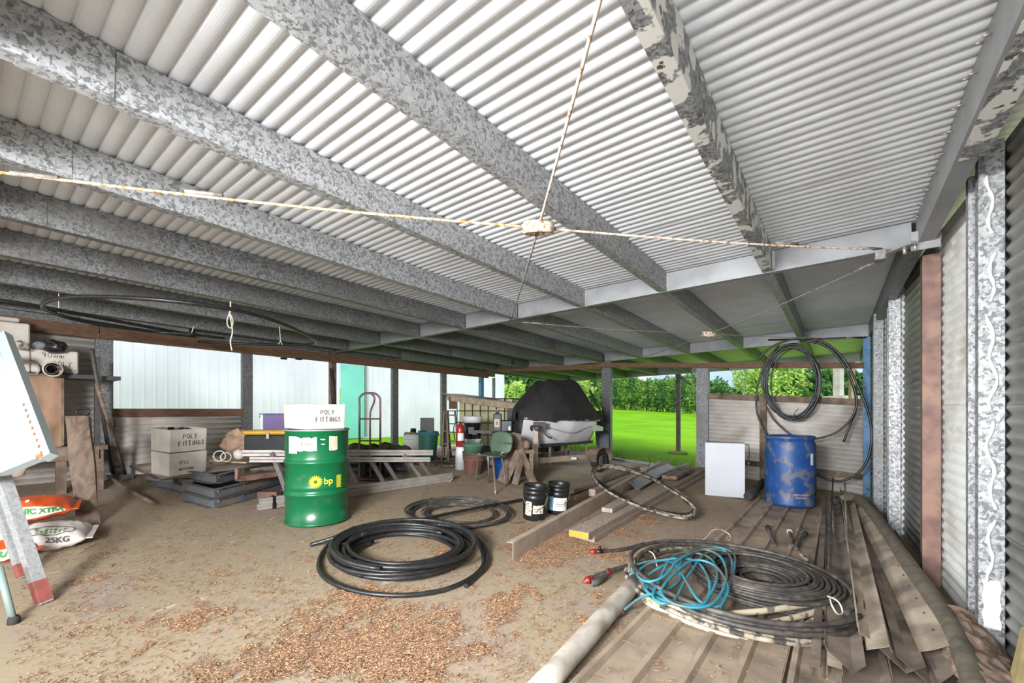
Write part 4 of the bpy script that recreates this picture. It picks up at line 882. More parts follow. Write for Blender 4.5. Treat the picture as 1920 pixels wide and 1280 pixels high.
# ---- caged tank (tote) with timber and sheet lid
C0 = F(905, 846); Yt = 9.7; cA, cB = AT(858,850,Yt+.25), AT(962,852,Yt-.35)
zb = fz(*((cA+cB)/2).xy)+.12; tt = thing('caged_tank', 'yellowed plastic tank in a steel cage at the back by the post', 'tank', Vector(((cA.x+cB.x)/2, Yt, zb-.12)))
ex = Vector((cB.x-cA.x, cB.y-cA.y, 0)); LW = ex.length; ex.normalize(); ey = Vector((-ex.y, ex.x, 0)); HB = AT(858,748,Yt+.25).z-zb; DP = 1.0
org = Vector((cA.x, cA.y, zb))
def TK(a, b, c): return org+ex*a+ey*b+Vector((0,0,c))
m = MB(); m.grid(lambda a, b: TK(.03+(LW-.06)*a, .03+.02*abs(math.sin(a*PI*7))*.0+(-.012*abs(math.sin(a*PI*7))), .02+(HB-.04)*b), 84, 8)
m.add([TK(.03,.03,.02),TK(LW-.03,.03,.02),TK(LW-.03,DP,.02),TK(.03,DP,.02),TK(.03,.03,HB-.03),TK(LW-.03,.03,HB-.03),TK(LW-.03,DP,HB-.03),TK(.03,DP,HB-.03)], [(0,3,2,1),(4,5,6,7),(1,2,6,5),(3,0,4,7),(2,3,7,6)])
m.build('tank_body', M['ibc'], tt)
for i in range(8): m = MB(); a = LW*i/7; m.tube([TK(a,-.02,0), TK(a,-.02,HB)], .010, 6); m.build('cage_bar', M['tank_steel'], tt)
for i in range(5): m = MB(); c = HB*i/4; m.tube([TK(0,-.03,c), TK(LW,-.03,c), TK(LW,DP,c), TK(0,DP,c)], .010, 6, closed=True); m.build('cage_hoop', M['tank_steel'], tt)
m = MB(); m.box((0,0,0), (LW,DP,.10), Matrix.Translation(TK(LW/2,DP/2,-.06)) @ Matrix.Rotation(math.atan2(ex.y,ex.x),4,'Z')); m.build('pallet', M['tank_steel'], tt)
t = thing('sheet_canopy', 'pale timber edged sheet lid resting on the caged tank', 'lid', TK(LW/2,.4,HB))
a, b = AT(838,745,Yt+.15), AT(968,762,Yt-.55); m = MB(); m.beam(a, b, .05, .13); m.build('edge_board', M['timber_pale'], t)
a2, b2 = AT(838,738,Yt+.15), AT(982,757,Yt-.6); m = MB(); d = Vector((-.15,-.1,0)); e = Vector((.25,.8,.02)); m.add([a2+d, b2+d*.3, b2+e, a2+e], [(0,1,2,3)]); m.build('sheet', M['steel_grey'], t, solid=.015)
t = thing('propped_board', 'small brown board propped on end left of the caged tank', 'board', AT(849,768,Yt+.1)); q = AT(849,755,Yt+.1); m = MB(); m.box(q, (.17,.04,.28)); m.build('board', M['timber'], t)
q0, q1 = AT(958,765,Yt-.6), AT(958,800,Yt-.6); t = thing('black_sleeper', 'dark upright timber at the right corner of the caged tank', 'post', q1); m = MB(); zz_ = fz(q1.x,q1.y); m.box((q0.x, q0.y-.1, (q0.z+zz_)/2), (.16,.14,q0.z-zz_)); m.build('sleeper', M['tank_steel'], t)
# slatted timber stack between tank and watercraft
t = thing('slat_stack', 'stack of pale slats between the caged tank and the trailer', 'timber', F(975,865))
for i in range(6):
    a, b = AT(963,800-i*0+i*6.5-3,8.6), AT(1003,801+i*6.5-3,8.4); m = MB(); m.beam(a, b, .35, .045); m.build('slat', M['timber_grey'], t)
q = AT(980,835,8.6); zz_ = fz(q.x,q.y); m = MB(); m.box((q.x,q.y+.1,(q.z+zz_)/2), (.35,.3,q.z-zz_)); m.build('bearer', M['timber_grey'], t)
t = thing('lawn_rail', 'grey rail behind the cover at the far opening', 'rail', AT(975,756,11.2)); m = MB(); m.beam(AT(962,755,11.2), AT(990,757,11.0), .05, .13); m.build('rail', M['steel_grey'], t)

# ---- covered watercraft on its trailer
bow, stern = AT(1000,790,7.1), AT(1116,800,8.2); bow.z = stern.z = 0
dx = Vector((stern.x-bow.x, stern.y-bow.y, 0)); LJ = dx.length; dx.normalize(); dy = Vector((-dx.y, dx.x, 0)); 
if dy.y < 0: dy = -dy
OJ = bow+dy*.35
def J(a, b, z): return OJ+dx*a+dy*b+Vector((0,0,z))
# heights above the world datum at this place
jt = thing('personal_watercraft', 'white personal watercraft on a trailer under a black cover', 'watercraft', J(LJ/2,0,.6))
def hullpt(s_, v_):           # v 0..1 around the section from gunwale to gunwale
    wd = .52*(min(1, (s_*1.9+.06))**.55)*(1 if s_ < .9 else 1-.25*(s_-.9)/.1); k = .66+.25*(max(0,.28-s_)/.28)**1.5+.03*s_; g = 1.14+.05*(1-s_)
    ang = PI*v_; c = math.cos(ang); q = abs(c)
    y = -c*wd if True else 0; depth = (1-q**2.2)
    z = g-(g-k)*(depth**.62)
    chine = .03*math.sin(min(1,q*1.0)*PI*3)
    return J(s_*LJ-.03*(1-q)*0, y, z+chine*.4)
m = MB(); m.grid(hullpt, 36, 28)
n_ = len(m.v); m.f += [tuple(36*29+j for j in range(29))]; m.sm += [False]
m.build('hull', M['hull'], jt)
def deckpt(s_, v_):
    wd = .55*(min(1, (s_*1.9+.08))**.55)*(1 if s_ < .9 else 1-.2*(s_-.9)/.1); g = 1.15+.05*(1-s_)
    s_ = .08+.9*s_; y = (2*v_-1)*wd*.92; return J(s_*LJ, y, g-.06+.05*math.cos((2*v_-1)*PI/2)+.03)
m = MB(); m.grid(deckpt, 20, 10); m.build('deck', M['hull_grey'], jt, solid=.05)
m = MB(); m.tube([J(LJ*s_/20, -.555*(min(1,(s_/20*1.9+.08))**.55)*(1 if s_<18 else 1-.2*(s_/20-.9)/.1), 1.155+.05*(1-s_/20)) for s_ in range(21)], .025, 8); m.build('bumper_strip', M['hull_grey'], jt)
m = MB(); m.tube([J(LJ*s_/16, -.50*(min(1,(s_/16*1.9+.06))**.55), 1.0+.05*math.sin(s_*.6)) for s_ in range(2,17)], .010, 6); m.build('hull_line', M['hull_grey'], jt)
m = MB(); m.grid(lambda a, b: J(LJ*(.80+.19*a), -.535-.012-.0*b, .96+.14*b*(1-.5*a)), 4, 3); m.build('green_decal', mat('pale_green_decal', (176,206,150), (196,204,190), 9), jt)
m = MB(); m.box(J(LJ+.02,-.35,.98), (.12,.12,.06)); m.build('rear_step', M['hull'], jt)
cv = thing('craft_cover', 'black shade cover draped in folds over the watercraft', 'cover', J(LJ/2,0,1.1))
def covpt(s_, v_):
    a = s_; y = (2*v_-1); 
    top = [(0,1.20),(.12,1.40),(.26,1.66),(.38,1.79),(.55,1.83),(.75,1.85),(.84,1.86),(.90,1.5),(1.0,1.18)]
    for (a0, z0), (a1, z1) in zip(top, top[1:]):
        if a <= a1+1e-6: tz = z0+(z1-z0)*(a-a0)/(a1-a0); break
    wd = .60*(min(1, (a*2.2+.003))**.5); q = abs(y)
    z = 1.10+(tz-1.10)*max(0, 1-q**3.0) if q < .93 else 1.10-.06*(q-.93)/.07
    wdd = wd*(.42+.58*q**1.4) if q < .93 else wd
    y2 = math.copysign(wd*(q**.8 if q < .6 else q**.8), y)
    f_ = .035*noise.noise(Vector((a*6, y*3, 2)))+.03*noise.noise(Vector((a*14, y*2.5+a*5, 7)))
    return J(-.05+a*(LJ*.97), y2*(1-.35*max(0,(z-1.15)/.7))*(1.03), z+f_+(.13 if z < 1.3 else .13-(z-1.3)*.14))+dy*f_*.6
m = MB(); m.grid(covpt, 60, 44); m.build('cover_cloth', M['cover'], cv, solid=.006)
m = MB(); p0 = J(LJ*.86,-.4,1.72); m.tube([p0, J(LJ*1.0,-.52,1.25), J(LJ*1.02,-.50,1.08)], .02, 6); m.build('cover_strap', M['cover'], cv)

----

DIRECTION:
Locate all lines that include the word "this" and copy them out.

FULL RESPONSE:
Write part 4 of the bpy script that recreates this picture. It picks up at line 882. More parts follow. Write for Blender 4.5. Treat the picture as 1920 pixels wide and 1280 pixels high.
# heights above the world datum at this place